Of the lines in the records that follow, how many include the word "Measure"? Answer with a bare number.

---------- Exercise material

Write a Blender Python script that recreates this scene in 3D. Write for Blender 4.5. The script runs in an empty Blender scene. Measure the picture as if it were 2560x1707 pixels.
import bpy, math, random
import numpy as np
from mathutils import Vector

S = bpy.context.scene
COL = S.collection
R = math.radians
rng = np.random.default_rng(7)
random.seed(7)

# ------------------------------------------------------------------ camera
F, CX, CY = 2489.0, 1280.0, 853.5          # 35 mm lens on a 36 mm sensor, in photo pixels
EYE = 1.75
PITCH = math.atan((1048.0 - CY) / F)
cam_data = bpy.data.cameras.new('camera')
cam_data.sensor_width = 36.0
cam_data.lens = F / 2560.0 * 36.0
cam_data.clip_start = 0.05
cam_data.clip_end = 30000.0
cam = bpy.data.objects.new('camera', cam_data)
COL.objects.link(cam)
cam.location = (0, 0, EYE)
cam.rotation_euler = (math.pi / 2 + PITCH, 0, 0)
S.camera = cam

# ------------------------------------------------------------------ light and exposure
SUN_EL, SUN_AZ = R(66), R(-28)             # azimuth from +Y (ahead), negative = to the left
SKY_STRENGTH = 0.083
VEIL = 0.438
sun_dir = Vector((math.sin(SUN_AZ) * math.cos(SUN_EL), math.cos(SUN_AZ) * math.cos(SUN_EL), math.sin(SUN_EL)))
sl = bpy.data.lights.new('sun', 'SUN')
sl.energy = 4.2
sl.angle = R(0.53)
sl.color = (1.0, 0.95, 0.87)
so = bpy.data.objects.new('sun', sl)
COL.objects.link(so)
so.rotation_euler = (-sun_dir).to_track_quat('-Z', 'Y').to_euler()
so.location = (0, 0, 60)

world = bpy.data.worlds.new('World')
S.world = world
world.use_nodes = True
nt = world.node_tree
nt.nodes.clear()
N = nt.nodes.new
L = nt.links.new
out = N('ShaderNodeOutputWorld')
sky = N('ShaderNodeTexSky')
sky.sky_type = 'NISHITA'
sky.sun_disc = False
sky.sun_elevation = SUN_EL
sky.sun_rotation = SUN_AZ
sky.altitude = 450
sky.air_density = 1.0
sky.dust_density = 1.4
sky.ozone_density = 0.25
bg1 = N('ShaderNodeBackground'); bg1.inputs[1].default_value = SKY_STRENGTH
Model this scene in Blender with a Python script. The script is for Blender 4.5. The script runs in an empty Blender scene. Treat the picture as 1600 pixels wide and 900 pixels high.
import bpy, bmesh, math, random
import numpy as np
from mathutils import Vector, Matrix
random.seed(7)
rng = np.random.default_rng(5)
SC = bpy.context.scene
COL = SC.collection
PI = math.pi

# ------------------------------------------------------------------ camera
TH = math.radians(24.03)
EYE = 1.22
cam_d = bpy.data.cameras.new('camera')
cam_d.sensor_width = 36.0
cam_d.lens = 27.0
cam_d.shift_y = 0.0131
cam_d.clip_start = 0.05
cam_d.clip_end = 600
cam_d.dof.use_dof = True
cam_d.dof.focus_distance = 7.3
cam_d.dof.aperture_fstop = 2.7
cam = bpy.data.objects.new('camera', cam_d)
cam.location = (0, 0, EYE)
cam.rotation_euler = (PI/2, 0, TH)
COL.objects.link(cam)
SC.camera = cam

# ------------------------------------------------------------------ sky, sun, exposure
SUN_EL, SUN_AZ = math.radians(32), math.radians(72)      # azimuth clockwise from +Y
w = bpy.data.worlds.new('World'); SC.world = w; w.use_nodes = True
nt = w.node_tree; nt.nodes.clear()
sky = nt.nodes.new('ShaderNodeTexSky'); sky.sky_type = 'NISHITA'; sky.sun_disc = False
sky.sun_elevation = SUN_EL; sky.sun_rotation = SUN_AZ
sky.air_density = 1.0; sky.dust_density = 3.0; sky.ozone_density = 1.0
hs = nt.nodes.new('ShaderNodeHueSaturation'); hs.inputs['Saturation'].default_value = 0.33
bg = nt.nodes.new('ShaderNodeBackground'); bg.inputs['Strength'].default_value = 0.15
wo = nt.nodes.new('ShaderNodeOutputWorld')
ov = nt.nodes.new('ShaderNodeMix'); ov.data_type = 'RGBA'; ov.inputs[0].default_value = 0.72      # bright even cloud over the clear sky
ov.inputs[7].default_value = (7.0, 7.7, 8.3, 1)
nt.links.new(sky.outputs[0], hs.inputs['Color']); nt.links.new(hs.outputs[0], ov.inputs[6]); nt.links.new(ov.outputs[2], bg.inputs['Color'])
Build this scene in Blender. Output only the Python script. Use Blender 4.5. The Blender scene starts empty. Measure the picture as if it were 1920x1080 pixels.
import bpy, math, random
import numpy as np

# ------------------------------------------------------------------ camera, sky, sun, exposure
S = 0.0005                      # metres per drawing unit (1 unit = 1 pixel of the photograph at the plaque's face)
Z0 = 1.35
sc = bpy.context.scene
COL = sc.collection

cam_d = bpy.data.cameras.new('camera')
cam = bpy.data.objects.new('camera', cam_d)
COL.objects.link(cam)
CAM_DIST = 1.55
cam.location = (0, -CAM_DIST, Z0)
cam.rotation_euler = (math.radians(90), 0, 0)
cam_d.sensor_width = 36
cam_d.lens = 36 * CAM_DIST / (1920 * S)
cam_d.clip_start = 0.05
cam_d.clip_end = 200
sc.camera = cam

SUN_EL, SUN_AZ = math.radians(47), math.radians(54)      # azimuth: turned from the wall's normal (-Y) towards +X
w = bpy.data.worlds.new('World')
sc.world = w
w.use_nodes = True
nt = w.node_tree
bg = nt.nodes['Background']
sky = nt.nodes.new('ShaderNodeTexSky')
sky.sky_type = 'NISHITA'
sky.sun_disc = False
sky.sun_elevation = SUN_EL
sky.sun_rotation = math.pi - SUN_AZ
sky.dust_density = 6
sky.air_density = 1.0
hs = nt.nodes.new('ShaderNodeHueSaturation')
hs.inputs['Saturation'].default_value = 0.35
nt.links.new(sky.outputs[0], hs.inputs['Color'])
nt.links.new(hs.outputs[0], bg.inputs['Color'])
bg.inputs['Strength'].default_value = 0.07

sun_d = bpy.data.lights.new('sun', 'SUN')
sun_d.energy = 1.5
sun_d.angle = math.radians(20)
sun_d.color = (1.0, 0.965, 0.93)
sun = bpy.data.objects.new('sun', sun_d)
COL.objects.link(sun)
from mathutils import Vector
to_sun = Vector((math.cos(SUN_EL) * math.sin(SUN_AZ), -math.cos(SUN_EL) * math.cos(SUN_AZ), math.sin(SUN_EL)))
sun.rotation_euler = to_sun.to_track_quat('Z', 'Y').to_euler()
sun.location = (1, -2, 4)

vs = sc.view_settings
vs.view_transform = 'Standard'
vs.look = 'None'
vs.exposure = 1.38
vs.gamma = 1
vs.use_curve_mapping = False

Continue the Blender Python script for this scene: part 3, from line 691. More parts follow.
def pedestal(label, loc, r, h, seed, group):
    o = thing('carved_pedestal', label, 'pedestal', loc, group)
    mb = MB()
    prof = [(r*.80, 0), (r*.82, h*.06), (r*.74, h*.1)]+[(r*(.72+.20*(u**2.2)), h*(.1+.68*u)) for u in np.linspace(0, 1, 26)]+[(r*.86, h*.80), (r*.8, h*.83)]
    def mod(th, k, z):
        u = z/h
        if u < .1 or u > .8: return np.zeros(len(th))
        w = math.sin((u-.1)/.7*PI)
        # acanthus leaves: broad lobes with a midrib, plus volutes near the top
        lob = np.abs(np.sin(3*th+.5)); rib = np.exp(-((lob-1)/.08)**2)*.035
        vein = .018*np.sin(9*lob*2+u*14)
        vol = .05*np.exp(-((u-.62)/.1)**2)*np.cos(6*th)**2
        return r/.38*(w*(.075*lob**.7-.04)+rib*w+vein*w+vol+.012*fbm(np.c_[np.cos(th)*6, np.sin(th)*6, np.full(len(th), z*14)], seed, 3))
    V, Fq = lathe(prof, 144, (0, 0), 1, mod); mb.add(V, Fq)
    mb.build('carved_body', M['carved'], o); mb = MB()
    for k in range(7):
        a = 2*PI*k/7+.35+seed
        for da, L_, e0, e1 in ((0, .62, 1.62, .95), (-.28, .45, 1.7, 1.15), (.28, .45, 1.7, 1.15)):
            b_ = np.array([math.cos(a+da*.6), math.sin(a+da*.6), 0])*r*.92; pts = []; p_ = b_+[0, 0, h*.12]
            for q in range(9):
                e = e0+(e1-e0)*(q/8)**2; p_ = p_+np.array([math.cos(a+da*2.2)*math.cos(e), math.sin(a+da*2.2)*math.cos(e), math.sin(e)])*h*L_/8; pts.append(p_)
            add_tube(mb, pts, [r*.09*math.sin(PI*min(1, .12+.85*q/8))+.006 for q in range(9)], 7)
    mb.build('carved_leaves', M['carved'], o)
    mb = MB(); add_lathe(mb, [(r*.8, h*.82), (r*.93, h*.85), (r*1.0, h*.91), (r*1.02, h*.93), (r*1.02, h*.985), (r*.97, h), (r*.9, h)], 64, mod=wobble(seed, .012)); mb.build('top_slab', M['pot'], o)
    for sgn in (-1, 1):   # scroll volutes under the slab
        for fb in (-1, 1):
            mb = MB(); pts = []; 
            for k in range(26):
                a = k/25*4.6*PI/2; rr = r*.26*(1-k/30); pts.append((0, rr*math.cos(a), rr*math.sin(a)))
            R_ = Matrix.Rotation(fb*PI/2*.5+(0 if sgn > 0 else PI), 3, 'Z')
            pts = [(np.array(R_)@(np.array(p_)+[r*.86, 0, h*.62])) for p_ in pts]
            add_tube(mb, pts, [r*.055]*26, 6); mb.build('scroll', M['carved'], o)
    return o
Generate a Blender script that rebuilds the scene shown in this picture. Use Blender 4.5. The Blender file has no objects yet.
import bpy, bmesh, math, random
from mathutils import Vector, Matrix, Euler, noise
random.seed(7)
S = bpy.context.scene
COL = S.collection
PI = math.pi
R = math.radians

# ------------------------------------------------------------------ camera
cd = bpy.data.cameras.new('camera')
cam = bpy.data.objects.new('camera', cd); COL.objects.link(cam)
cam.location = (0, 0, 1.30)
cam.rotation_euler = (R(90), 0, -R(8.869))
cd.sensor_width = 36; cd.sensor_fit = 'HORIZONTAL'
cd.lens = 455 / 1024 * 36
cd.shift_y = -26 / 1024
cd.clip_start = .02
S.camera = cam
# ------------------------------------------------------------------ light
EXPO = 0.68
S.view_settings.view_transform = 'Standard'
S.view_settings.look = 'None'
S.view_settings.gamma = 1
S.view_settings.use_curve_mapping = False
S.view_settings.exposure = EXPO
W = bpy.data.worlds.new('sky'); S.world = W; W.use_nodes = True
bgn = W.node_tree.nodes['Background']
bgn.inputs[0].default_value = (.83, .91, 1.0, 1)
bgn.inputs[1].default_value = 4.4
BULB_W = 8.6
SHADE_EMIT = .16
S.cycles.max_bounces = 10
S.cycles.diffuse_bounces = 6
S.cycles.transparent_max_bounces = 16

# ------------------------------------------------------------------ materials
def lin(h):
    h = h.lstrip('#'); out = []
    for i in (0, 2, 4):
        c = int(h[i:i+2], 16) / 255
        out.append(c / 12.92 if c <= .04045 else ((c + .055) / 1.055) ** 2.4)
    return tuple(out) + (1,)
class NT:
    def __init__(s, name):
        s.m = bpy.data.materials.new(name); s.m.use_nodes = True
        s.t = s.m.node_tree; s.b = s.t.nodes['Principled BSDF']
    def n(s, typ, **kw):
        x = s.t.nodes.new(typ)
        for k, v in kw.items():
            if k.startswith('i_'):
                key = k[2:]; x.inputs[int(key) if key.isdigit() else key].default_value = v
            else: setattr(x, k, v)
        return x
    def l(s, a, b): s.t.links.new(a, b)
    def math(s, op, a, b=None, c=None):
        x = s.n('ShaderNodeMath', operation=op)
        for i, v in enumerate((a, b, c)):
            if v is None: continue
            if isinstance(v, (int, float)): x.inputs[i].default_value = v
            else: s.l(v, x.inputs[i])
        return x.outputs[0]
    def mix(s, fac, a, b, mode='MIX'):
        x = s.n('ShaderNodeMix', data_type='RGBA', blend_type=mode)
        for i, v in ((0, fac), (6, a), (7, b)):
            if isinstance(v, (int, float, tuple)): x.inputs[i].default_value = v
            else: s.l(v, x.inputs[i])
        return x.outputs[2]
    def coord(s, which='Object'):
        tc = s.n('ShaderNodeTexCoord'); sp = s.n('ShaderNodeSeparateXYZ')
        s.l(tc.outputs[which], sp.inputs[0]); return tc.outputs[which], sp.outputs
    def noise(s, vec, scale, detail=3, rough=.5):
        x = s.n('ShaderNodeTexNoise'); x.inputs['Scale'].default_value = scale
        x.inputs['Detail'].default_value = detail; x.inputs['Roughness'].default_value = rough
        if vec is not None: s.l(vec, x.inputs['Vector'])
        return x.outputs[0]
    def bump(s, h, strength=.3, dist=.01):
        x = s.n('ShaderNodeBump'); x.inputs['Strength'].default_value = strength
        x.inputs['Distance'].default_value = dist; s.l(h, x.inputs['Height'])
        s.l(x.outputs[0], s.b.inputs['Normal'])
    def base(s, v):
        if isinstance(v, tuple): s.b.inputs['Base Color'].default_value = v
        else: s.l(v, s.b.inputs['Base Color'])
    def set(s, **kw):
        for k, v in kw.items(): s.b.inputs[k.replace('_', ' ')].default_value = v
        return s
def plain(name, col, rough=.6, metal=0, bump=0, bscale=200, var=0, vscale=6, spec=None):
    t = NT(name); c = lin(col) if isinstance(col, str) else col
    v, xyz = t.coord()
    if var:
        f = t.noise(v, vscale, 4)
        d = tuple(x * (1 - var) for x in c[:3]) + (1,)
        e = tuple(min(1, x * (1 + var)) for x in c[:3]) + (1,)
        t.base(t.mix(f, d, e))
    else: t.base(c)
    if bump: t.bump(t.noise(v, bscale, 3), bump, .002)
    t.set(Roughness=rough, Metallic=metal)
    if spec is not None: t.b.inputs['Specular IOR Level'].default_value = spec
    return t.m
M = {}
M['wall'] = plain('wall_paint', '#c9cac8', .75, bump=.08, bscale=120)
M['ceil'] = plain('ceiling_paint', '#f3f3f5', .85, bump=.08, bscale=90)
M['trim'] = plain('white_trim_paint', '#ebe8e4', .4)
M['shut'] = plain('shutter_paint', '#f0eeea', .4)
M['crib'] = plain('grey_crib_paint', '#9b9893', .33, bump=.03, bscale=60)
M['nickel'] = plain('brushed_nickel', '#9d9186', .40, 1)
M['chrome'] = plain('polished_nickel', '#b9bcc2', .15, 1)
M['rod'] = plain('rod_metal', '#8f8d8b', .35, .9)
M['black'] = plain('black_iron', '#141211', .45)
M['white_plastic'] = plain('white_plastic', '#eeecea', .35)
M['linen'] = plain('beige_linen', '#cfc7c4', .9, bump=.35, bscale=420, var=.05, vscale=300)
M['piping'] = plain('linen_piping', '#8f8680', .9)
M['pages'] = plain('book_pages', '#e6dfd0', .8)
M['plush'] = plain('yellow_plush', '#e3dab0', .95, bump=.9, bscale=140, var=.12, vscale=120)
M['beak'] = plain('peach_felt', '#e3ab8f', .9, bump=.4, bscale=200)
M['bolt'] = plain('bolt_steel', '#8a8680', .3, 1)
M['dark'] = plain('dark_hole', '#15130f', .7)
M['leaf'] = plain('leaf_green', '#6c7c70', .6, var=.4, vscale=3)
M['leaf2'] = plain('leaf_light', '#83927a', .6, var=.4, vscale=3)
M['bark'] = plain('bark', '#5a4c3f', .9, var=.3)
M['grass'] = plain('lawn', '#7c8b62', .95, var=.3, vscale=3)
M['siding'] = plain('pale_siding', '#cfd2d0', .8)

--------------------

- **Solution to this exercise**
2